The successful candidate must have “excellent risk management and crisis communications skills,” according to the job description posted by Conservative Central Office this morning, and must be willing to undergo security clearance.

They will become a political adviser to the Prime Minister and a “trusted” member of Downing Street’s senior team.

The new spokesman will report to Downing Street director of comms Lee Cain, and will either be experienced in communications or a senior journalist “with the ability to remain calm and measured under pressure”.

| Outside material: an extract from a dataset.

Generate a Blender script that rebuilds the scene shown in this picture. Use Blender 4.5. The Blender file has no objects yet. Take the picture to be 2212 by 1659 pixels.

They will represent Johnson to an “audience of millions” on a daily basis from October – via mainstream broadcast channels and social media – and explain the Government’s position on a range of issues.

Industry names considered
According to Conservative leaning website Conservative Home, industry names thought to be under consideration for the role, include Katie Perrior, former director of communications under Theresa May,  Phil Hall, founder and chairman of PHA Group, as well as former BBC royal correspondent and spokesman to the family of Madeleine McCann, Clarence Mitchell. 

A political role
Downing Street emphasised that the job was political and that a keen understanding of political issues, along with news judgement in a pressured environment, were critical skills needed for the job.

Making the role political means that the spokesman will be free to answer questions on the policies of opposition parties.

Daily off-camera Lobby briefings, led by Cain, Johnson’s official spokesman, James Slack, and the Prime Minister’s press secretary, Jack Doyle, are expected to continue alongside the televised press conferences.